This job in South Carolina.
*sigh*
This job in South Carolina.
Let me put it this way, folks. And for those of you who've heard this one before, forgive me.
I once had a bad fortune teller read my palm. "What an interesting lifeline!" he said. "It splits in two rather dramatically! At some point in your near future, you'll have the opportunity to make an enormous change that will take your life in a completely different direction!"
I don't really believe in fortune tellers. I think all they really do is draw our attention to things we otherwise might not have paid any mind to.
And I think what he said wasn't anything extraordinary. Everyone's lives can go in a completely different direction at any time depending on what they do with the impossible choices laid out before them.
I've now done, like, three telephone interviews with this South Carolina job. And every single one I do, the people I speak to say, "You're doing so well in New York. Why in the world would you want to leave all that?"
How do you tell them, "Uhh...I don't. I really don't think I want to do this at all. It sounds like you should get someone with a background in marketing and sales. What do I know about pitching an entire state to film producers? I'm looking at this position because I think my parents are worried I'm going to be a leech on them as I move into my 30s"??
The answer? You DON'T. You don't tell people things like that!
SO you make up something to convince them you're still super-interested in this job. That you're ready to take a break from acting. That you've lived your life in a metaphorical casino and you're thinking it's about time to wrap up the gamble and move onto a "sure thing".
Whatever THAT is. My friends here who graduated from college and, months later, watched the towers collapse from their respective office buildings in midtown tell me that all the time.
Look, the ukulele musical is a hit on all accounts. Sure, our audiences have been small, but the good reviews keep coming in. The Times review has been pretty much negated by the reader reviews posted underneath theirs. The team is convinced that we're taking this show to Off-Broadway. And I don't think that's just the Corky St. Clair talking.
Meanwhile, I'm about to do not one--but TWO shows for this upcoming 15 minute play festival in April--the second one had an actor drop out and the actress said, "I know this GREAT actor!"
And then, last night before the show, Four Stringed Guitar Bill approaches me.
"You're really talented Fork.
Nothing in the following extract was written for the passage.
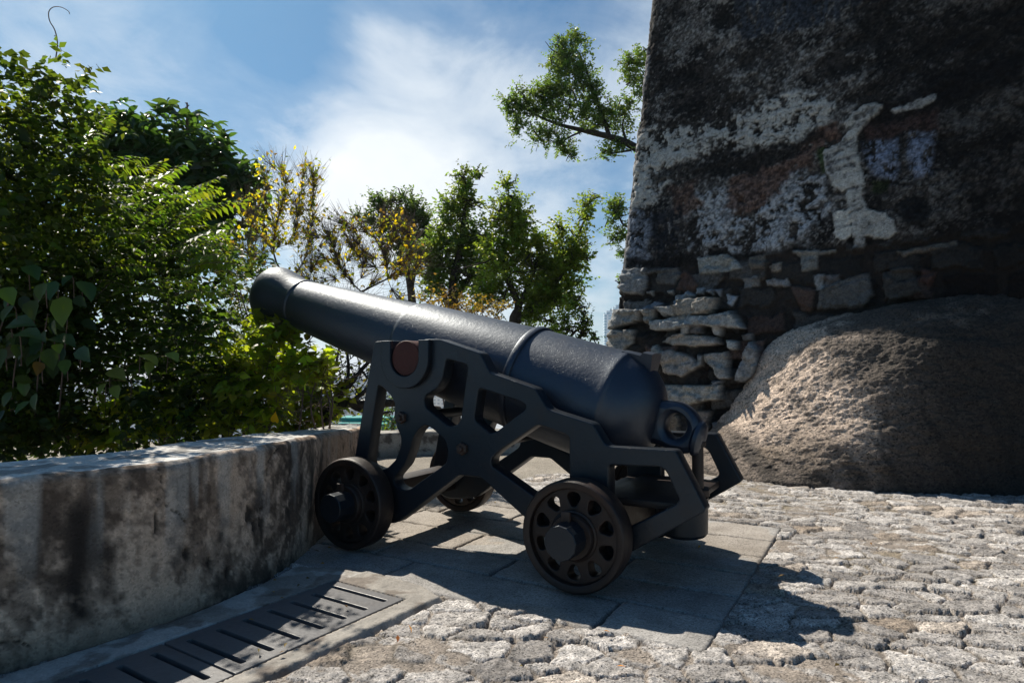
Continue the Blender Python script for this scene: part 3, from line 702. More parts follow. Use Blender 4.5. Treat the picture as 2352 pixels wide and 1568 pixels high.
STONES = [  # polygon, protrusion, colour
 (WR5((215, 190), (405, 170), (410, 330), (370, 380), (250, 375), (205, 340)), .07, (.27, .27, .27)),
 (WR5((490, 180), (650, 170), (680, 230), (640, 300), (500, 290)), .03, (.12, .115, .11)),
 (WR5((700, 190), (780, 240), (830, 300), (800, 360), (660, 340)), .025, (.10, .062, .05)),
 (WR5((820, 90), (1060, 60), (1130, 110), (1190, 170), (930, 210), (830, 210)), .02, (.30, .30, .28)),
 (WR5((650, 400), (760, 365), (815, 400), (720, 440), (690, 480), (650, 480)), .06, (.30, .33, .36)),
 (WR5((380, 505), (470, 440), (540, 465), (500, 510)), .05, (.28, .29, .32)),
 (WR5((705, 440), (900, 415), (1000, 425), (985, 500), (940, 545), (800, 560), (705, 565)), .17, (.38, .34, .29)),
 (WR5((520, 490), (700, 485), (700, 565), (570, 572)), .13, (.33, .32, .30)),
 (WR5((165, 515), (380, 515), (370, 590), (270, 630), (120, 670)), .16, (.30, .30, .29)),
 (WR5((390, 515), (510, 510), (500, 590), (430, 622)), .14, (.30, .29, .27)),
 (WR5((480, 610), (700, 570), (960, 562), (1110, 530), (1160, 570), (1222, 662), (1000, 650), (800, 632), (640, 680), (485, 672)), .20, (.36, .36, .35)),
 (WR5((735, 650), (795, 635), (780, 700), (738, 712)), .15, (.42, .43, .44)),
 (WR5((800, 640), (880, 650), (890, 700), (800, 712)), .13, (.18, .17, .17)),
 (WR5((975, 660), (1042, 640), (1025, 722), (985, 710)), .15, (.42, .43, .44)),
 (WR5((565, 770), (700, 715), (1000, 735), (1028, 790), (960, 800), (800, 805), (640, 790)), .19, (.36, .33, .30)),
 (WR5((570, 860), (640, 840), (800, 890), (862, 965), (790, 1010), (730, 1050), (590, 1020), (565, 950)), .20, (.33, .31, .29)),
 (WR5((915, 880), (1095, 855), (1112, 1060), (1040, 1070), (990, 980), (920, 935)), .19, (.33, .32, .30)),
 (WR5((1190, 960), (1280, 770), (1325, 830), (1332, 970), (1280, 1050), (1215, 1100), (1158, 1085)), .14, (.33, .33, .33)),
 (WR5((1090, 765), (1172, 770), (1172, 835), (1110, 832)), .14, (.44, .45, .44)),
 (WR5((545, 1125), (900, 1125), (1030, 1118), (1038, 1240), (960, 1232), (800, 1272), (555, 1272)), .20, (.40, .38, .34)),
 (WR5((100, 750), (180, 675), (330, 680), (325, 780), (250, 842), (95, 820)), .17, (.29, .28, .26)),
 (WR5((575, 1380), (700, 1375), (718, 1500), (600, 1512)), .18, (.24, .19, .14)),
 (WR5((830, 1340), (948, 1335), (942, 1470), (872, 1512), (838, 1400)), .18, (.30, .23, .18)),
 (WR5((485, 810), (520, 800), (580, 850), (560, 940), (490, 940)), .17, (.28, .28, .26)),
 (WR5((845, 875), (900, 880), (880, 965), (850, 930)), .16, (.26, .26, .25)),
 (WR5((1060, 390), (1135, 400), (1100, 470), (1070, 450)), .03, (.46, .46, .48)),
 (WR5((910, 355), (972, 350), (955, 385)), .05, (.44, .44, .46)), (WR5((972, 348), (1016, 345), (1012, 402)), .05, (.42, .43, .46)),
 (WR5((830, 340), (880, 330), (880, 375), (830, 380)), .04, (.32, .33, .34)),
 (WR5((590, 360), (625, 355), (625, 385)), .05, (.36, .36, .34)), (WR5((410, 370), (465, 360), (455, 392)), .05, (.3, .3, .29)),
 (WR5((1200, 720), (1280, 710), (1280, 755), (1215, 760)), .10, (.17, .17, .17)),
 (WR5((1040, 1095), (980, 1090), (1000, 1115)), .15, (.38, .38, .4)),
 (WR5((970, 1420), (1080, 1400), (1060, 1500), (980, 1500)), .12, (.2, .2, .21)),
 (WR6((1255, 215), (1300, 208), (1300, 290), (1262, 285)), .03, (.25, .25, .25)), (WR6((1305, 215), (1380, 212), (1375, 270), (1310, 280)), .02, (.13, .12, .12)),
 (WR6((1390, 245), (1535, 200), (1560, 320), (1500, 380), (1275, 390), (1285, 300)), .035, (.13, .125, .12)),
 (WR6((1610, 200), (1760, 172), (1810, 300), (1640, 362)), .03, (.075, .07, .065)),
 (WR6((1140, 90), (1200, 88), (1270, 85), (1262, 180), (1195, 192), (1180, 120)), .03, (.20, .20, .19)),
 (WR6((1130, 270), (1255, 290), (1235, 400), (1180, 392)), .03, (.09, .060, .05)),
 (WR6((1815, 180), (1890, 200), (1862, 272), (1820, 250)), .02, (.11, .06, .05)),
 (WR6((880, 232), (950, 222), (965, 270), (890, 275)), .03, (.20, .20, .20)), (WR6((1000, 240), (1112, 235), (1122, 268), (1010, 266)), .04, (.24, .24, .25)),
 (WR6((910, 120), (990, 108), (995, 172), (920, 180)), .02, (.15, .13, .11)), (WR6((1020, 165), (1080, 145), (1075, 195), (1030, 192)), .02, (.22, .19, .16)),
 (WR6((1690, 90), (1990, 30), (2000, 48), (1720, 110)), .02, (.19, .165, .14)), (WR6((1360, 82), (1365, 92), (1180, 100), (1140, 96)), .02, (.24, .24, .23)),
]
def WRD(*pts): return [wuv((x * .8636 + 1406) * .98, (y * .8636) * .98) for x, y in pts]
WHITE = [(WRD((672, 360), (668, 335), (690, 305), (715, 285), (745, 278), (768, 285), (760, 305), (735, 325), (715, 345), (700, 370), (697, 400), (706, 430), (715, 470), (720, 500), (712, 530), (725, 560), (745, 572), (775, 578), (800, 605), (808, 630), (790, 645), (750, 645), (722, 640), (718, 680), (700, 690), (686, 685), (690, 645), (685, 640), (680, 600), (672, 555), (668, 525), (640, 510), (618, 480), (608, 450), (610, 410), (630, 395), (655, 385)), (.50, .485, .45), .03),
         (WRD((632, 578), (660, 570), (680, 575), (685, 640), (665, 653), (640, 645), (636, 615)), (.60, .585, .54), .02),
         (WRD((785, 298), (860, 272), (912, 253), (905, 275), (870, 292), (800, 305)), (.46, .46, .45), .015)]
STROKES = [(WRD(*q), w) for q, w in ((((618, 432), (660, 408)), .028), (((622, 446), (700, 422)), .03), (((640, 462), (692, 448)), .026), (((615, 425), (632, 470)), .022), (((672, 517), (702, 509)), .014), (((688, 546), (706, 540)), .012), (((690, 575), (712, 566)), .012),
           (((700, 320), (735, 300)), .035), (((680, 350), (720, 335)), .03), (((700, 520), (690, 512)), .012), (((655, 400), (690, 380)), .02))]
PATCH = [
 ([(.02, 1.9), (.26, 1.9), (.42, 4.5), (.62, 7.6), (.50, 7.6), (.2, 4.5)], (.23, .225, .225), .05, .75, .2, .47),  # polygon, colour, softness, strength, warp
 (WP((1450, 300), (1560, 285), (1700, 262), (1760, 225), (1890, 205), (1925, 245), (1890, 300), (1760, 325), (1640, 345), (1560, 380), (1500, 470), (1452, 480)), (.46, .445, .415), .05, .92, .22, .485),
 (WP((1445, 380), (1500, 370), (1540, 400), (1500, 470), (1450, 480)), (.46, .45, .43), .03, .9, .08, .42),
 (WP((1590, 450), (1760, 420), (1890, 395), (1900, 480), (1860, 560), (1700, 580), (1590, 570)), (.33, .34, .36), .06, .9, .24, .48),
 (WP((1660, 490), (1690, 405), (1780, 372), (1890, 300), (1935, 285), (1925, 325), (1830, 400), (1740, 480), (1690, 497)), (.105, .062, .048), .04, .9, .16, .38),
 (WP((1530, 440), (1600, 418), (1612, 485), (1560, 492)), (.10, .062, .048), .04, .9, .14, .38),
 (WP((1985, 285), (2150, 240), (2150, 300), (1985, 320)), (.07, .04, .035), .03, .8, .1, .3),
 (WP((1493, 490), (1570, 468), (1576, 560), (1540, 600), (1496, 598)), (.016, .018, .024), .03, .92, .06, .25),
 (WP((1440, 480), (1494, 490), (1490, 600), (1438, 600)), (.24, .26, .31), .05, .75, .12, .45),
 (WP((1690, -40), (1690, 92), (1720, 90), (1950, 42), (2010, -40)), (.035, .042, .055), .03, .9, .05, .25),
 (WP((1980, 325), (2068, 318), (2072, 370), (2050, 425), (2000, 400)), (.23, .27, .37), .04, .9, .05, .34),
 (WP((2086, 312), (2142, 304), (2140, 400), (2095, 412)), (.23, .27, .37), .04, .9, .05, .34),
 (WP((2060, 470), (2110, 448), (2142, 480), (2120, 520), (2070, 515)), (.012, .013, .015), .03, .95, .04, .2),
 (WP((1430, 592), (1700, 582), (2000, 560), (2400, 520), (2400, 585), (1950, 600), (1600, 612), (1430, 618)), (.010, .009, .009), .035, .92, .12, .33),
 (WP((1500, 395), (1700, 360), (1900, 300), (1900, 325), (1700, 395), (1500, 430)), (.014, .012, .011), .03, .85, .16, .42),
 (WP((2170, 255), (2352, 215), (2400, 240), (2352, 265), (2180, 290)), (.15, .14, .13), .05, .7, .2, .5),
 (WP((1960, 300), (2352, 195), (2352, 120), (2150, 170), (2040, 232)), (.012, .011, .012), .06, .9, .08, .25),
 (WP((1880, 345), (1900, 340), (1905, 380), (1885, 400)), (.03, .05, .012), .02, .9, .05, .2),
 (WP((2000, 420), (2040, 415), (2035, 440), (2005, 445)), (.02, .035, .01), .02, .8, .05, .2),
]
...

Would you consider joining the New York Four Stringed Guitar Collective? A good-looking kid like you...we'd stick you right up front."
I mean...GEEZE!
I kinda feel like the only REAL reason I'd move to South Carolina at this point...
The ONLY REAL REASON...
...is so I could be reunited with Nelson the Cat--who has been living under a Texas roof with the generous and lovely Leo Files ever since I moved up here.
That and, well, this job could be really really cool. I'd make lots of money and get to take all my friends to crazy film festivals and travel and schmooze with movie stars...my checking account would keep me warm as the next ice age set in.
But it's in South Carolina.
And because of the intense travel schedule, any and all acting on the stage would come to a screeching halt.
I mean...you have to think about these things!
Okay. I'm not going to think about these things for a little while. Time to get back to Forkulele. Look for an update this afternoon!
3 comments:
You're not going to SC.
Just stay in Manahattatown until you make your ukulele bajillions, and then you can buy a trendy flat on the Upper East Side where Nelson the Cat can be your window kitty.
Who needs to schmooze with shallow film stars in places like Cannes and Toronto and...and...
Wait, would this Joseph fella light a candle for me?
Yeah...I totally need to call Joseph and ask him to light a few more two dollar candles (*not* the cheap 25 or 50 ones) for all of us.